A task combines parameters from all entities it might need to create. For individual entities see:

• Image parameters
• Cluster parameters

options

• --keep-cluster keep the cluster running after script is done
• --use-storage allow accessing to storage data
• --newline-conversion enable conversion of DOS/Windows newlines to UNIX newlines for the uploaded script (useful if you're running RHOC on Windows)
• --overwrite overwrite the content of the remote file with the content of the local file
• --remote-path name for the uploaded script on the remote machine (default: "./RHOC-script")
• --upload-files files for copying into the cluster (into ~/RHOC-upload folder with the same names)
• --download-files files for copying from the cluster (into ./RHOC-download folder with the same names)

Image

parameters

• project_name (default: "zyme-cluster")
• user_name user name for ssh access (default: "ec2-user")
• image_name name of the image of the machine being created (default: "zyme-worker-node")
• disk_size size of image boot disk, in GB (default: "20")

Cluster

parameters

• project_name (default: "zyme-cluster")

• user_name user name for ssh access (default: "ec2-user")

• cluster_name name of the cluster being created (default: "sample-cloud-cluster")

• image_name name of the image which will be used (default: "zyme-worker-node")

• worker_count count of worker nodes (default: "2")

     **NOTICE**: *Must be greater than 1*
  

• login_node_root_size boot disk size for login node, in GB (default: "20")

    **NOTICE**: *Must be no less than `disk_size`*
  

• instance_type_login_node machine type of root node (default: "f1-micro" for GCP)

• instance_type_worker_node machine type of worker nodes (default: "f1-micro" for GCP)

• ssh_key_pair_path (default: "private_keys")

• key_name (default: "hello")

Storage

parameters

• project_name (default: "zyme-cluster")
• user_name user name for ssh access (default: "ec2-user")
• storage_name name of the storage being created (default: "zyme-storage")
• image_name name of the image which will be used (default: "zyme-worker-node")
• storage_disk_size size of permanent disk, in GB (default: "50")
• storage_instance_type machine type of storage node (default: "f1-micro" for GCP)
• ssh_key_pair_path (default: "private_keys")
• storage_key_name (default: "hello-storage")

Examples

Examples preparation steps

Let's create your first own cluster.

• Take the first two steps from How to use RHOC (1 and 2) if you haven't completed them yet.
• Acquire GCP credentials file and save it as user_credentials/credentials.json.

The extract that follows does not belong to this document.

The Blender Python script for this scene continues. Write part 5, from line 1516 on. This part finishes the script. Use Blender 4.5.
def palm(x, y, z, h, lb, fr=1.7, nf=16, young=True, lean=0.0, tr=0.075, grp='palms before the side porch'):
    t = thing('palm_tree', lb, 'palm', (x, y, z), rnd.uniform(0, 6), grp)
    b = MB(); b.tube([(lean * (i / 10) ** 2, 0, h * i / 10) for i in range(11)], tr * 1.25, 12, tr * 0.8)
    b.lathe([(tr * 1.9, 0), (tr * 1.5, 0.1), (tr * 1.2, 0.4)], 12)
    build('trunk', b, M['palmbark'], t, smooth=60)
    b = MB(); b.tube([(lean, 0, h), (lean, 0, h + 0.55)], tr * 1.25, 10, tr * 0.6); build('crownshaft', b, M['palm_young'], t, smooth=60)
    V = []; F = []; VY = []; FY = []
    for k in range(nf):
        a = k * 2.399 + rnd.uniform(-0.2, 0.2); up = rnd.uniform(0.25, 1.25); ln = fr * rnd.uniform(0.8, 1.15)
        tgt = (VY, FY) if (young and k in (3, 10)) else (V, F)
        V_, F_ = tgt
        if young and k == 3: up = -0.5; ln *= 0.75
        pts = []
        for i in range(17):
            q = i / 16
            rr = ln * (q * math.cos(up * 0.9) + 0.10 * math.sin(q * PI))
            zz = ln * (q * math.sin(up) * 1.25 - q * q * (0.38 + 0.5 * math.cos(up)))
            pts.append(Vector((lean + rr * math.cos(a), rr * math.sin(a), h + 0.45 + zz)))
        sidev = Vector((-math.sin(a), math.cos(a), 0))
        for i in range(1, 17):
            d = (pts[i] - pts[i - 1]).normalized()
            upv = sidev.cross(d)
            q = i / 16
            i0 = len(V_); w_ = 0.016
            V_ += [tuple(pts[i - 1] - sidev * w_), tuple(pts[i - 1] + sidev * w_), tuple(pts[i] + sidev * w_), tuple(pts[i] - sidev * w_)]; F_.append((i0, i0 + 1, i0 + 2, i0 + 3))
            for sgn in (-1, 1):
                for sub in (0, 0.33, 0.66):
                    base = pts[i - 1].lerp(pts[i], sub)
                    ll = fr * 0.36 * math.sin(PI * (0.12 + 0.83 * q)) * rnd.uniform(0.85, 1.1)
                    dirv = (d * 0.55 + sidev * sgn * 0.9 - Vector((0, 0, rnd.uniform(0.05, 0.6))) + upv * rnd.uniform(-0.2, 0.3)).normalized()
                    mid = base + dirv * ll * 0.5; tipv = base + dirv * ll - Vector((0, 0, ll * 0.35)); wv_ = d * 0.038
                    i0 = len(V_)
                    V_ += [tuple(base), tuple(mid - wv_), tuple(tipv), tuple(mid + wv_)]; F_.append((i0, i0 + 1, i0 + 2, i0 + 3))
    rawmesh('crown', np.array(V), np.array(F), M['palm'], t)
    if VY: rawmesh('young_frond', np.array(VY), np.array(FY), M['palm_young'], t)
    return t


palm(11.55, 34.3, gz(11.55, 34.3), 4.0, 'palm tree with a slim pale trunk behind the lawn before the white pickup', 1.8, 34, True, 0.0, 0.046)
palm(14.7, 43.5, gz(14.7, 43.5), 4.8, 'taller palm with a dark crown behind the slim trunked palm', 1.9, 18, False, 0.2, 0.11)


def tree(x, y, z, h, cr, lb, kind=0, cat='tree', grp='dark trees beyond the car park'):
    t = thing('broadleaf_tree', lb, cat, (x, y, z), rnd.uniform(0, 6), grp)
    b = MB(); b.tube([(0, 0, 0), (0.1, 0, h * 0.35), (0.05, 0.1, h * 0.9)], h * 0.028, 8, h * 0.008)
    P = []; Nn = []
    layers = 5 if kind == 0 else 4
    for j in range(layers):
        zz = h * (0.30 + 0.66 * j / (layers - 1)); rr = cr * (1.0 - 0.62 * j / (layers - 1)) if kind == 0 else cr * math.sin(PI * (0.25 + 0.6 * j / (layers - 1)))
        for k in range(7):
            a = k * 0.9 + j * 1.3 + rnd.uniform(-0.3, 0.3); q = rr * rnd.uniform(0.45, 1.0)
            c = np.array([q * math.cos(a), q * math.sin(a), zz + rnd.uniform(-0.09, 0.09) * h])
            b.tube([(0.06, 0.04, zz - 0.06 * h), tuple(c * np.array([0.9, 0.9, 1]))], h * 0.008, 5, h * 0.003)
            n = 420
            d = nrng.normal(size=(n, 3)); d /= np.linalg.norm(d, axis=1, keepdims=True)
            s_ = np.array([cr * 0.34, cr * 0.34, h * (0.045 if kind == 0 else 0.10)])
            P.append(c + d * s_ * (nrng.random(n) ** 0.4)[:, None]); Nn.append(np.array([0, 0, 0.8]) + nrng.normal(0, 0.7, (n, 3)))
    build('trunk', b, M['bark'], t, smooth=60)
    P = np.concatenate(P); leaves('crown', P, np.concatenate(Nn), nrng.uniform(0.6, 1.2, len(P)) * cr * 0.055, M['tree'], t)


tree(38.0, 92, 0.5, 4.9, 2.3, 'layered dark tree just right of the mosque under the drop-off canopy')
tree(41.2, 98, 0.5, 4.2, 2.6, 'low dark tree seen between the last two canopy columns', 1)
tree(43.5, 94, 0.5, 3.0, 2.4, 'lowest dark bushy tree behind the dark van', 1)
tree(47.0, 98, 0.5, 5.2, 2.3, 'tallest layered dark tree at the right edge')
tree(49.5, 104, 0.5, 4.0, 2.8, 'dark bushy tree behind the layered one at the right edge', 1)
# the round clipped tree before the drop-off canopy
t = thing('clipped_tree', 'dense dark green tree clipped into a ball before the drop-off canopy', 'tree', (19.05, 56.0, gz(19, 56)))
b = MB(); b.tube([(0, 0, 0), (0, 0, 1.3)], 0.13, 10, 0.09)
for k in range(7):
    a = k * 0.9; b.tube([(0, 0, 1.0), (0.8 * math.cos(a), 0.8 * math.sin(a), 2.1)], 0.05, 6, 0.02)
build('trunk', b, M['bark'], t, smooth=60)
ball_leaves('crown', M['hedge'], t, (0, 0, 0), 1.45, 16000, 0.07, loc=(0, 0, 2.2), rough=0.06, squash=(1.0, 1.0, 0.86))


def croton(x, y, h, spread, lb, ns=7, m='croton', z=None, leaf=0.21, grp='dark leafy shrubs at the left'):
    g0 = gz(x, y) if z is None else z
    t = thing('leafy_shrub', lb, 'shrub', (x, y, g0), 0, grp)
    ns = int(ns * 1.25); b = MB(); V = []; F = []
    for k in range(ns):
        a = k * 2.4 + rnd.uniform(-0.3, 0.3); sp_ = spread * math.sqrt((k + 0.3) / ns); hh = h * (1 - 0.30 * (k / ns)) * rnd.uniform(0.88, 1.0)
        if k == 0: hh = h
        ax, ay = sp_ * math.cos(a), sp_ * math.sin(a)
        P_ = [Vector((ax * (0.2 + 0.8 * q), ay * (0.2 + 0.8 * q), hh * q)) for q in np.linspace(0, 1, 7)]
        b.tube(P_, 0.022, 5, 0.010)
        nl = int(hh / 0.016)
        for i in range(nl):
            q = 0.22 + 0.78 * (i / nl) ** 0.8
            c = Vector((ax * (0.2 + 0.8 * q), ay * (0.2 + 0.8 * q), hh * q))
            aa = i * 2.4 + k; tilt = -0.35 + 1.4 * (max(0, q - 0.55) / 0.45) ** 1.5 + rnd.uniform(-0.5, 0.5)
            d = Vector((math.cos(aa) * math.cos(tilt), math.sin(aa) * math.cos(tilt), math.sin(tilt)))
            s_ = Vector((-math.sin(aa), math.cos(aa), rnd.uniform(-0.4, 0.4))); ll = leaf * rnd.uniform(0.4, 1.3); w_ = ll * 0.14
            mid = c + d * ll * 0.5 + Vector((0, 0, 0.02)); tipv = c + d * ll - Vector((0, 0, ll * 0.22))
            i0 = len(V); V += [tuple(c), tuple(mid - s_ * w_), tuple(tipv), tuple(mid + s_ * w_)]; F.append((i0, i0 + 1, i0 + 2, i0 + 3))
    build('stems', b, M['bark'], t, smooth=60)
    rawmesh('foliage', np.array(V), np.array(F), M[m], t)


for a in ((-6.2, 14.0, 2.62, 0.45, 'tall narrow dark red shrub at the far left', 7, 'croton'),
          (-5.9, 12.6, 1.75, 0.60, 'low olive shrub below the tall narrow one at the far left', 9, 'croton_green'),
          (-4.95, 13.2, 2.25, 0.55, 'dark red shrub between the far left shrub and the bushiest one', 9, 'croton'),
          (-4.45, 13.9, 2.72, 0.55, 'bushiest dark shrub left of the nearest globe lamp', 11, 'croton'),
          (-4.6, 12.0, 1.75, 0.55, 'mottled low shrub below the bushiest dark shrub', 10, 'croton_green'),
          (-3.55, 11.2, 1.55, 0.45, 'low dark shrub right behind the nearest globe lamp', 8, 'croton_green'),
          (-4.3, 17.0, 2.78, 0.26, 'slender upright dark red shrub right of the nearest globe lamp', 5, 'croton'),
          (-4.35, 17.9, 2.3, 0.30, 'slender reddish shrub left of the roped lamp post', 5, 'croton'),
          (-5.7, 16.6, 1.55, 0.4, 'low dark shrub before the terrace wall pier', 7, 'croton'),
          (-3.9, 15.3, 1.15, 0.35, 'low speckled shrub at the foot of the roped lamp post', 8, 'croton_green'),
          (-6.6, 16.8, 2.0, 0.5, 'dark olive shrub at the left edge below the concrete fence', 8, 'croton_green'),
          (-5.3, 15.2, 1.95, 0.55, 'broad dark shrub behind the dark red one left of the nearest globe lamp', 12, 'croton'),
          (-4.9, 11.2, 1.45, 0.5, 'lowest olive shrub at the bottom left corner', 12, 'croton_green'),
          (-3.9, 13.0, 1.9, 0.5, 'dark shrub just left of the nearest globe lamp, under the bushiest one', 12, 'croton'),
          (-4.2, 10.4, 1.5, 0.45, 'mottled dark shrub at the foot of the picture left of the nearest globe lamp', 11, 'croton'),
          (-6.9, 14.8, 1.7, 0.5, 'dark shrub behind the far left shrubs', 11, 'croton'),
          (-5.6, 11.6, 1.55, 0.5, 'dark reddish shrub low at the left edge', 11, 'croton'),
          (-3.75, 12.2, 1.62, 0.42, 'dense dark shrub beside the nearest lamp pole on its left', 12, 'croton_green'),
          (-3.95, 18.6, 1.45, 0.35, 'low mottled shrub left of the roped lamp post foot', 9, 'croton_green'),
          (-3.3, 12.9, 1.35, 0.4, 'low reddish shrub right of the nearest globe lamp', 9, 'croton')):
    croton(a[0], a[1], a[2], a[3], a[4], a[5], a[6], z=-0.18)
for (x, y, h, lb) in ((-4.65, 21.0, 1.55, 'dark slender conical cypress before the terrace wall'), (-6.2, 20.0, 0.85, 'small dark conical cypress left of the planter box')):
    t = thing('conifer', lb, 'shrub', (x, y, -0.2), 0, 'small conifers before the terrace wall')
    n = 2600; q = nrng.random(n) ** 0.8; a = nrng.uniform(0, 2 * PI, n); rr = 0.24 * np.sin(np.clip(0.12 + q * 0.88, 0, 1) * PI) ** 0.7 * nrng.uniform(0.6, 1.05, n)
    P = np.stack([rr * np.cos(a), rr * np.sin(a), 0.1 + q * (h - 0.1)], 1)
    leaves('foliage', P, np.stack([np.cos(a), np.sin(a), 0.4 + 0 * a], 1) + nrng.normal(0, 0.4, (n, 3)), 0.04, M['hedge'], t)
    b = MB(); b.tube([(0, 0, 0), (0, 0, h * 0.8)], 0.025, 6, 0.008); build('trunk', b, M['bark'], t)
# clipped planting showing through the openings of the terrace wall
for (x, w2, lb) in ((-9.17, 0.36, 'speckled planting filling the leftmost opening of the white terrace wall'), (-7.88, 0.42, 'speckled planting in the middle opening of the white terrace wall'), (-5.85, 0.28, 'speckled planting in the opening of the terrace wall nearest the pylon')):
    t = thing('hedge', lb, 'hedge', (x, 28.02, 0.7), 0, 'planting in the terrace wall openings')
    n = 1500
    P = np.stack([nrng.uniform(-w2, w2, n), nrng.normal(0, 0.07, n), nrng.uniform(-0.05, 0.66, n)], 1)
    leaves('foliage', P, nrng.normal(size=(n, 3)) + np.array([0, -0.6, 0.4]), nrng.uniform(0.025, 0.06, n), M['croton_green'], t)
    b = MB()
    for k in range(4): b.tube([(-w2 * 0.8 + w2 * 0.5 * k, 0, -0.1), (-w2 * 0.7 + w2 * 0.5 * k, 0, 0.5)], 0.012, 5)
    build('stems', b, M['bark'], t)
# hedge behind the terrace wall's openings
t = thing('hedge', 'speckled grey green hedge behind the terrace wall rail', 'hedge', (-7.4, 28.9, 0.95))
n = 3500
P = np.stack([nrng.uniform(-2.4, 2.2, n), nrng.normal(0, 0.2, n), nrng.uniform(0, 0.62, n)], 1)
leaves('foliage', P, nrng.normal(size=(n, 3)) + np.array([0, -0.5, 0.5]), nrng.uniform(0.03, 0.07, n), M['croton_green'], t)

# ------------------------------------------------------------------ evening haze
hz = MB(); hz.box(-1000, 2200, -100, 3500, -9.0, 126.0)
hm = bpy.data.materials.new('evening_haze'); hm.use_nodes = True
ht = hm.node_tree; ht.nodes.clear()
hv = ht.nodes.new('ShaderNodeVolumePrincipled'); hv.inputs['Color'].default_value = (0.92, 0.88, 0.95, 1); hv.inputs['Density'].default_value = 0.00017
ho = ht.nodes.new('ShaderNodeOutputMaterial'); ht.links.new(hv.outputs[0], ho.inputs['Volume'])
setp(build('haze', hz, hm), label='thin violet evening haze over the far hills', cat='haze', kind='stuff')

Run High-Performance LINPACK benchmark on cloud cluster

• Complete the preparation steps from Example preparation steps
• Run the LINPACK benchmark:

  RHOC run examples/linpack/linpack-cluster.sh --parameters examples/linpack/linpack-cluster.json --upload-files examples/linpack/HPL.dat
  

• Your end of output should look like this:

  *Finished        1 tests with the following results:*
  
                                          *1 tests completed and passed residual checks,*
  
                                           *0 tests completed and failed residual checks,*
  
                                          *0 tests skipped because of illegal input values.*
  
  --------------------------------------------------------------------------------
  
  *End of Tests.*
  

• This is it! You have just successfully ran LINPACK on the cloud.

Run LAMMPS Molecular Dynamics Simulator on login node

• Complete the preparation steps from Example preparation steps
• Create storage:

  ./RHOC create storage --parameters=examples/lammps/lammps-single-node.json
  

• Consult RHOC state for connection details to the storage node, SSH into it using provided private key and IP address
• Prepare /storage/lammps/ folder for upload data:

  sudo mkdir /storage/lammps/
  chown lammps-user /storage/lammps/
  

• Upload lammps.avx512.simg container into /storage/lammps/, e.g. by scp -i path/to/private_key.pem path/to/lammps.avx512.simg lammps-user@storage-address:/storage/lammps/
• Run LAMMPS benchmark:

  ./RHOC run examples/lammps/lammps-single-node.sh --parameters=examples/lammps/lammps-single-node.json --use-storage --download-files=lammps.log
  

• Your content of RHOC-download/lammps.log file should look like this (Note: this was received by running on 4 cores):

  args: 2
  OMP_NUM_THREADS=1
  NUMCORES=4
  mpiexec.hydra -np 4 ./lmp_intel_cpu_intelmpi -in WORKLOAD -log none -pk intel 0 omp 1 -sf intel -v m 0.2 -screen
  Running: airebo Performance: 1.208 timesteps/sec
  Running: dpd Performance: 9.963 timesteps/sec
  Running: eam Performance: 9.378 timesteps/sec
  Running: lc Performance: 1.678 timesteps/sec
  Running: lj Performance: 19.073 timesteps/sec
  Running: rhodo Performance: 1.559 timesteps/sec
  Running: sw Performance: 14.928 timesteps/sec
  Running: tersoff Performance: 7.026 timesteps/sec
  Running: water Performance: 7.432 timesteps/sec
  Output file lammps-cluster-login_lammps_2019_11_17.results and all the logs for each workload lammps-cluster-login_lammps_2019_11_17 ... are located at /home/lammps-user/lammps
  

• This is it! You have just successfully ran LAMMPS on the cloud.
• Don't forget to destroy storage.

Run OpenFOAM Benchmark on login node

• Complete the preparation steps from Example preparation steps
• Run OpenFOAM benchmark, where 7 is the endTime of computing benchmark:

  ./RHOC run -r us-east1 -z b --parameters examples/openfoam/openfoam-single-node.json --download-files DrivAer/log.simpleFoam --overwrite examples/openfoam/openfoam-single-node.sh 7
  

• Full log of running OpenFOAM should be available as RHOC-download/log.simpleFoam
• This is it! You have just successfully ran OpenFOAM on the cloud.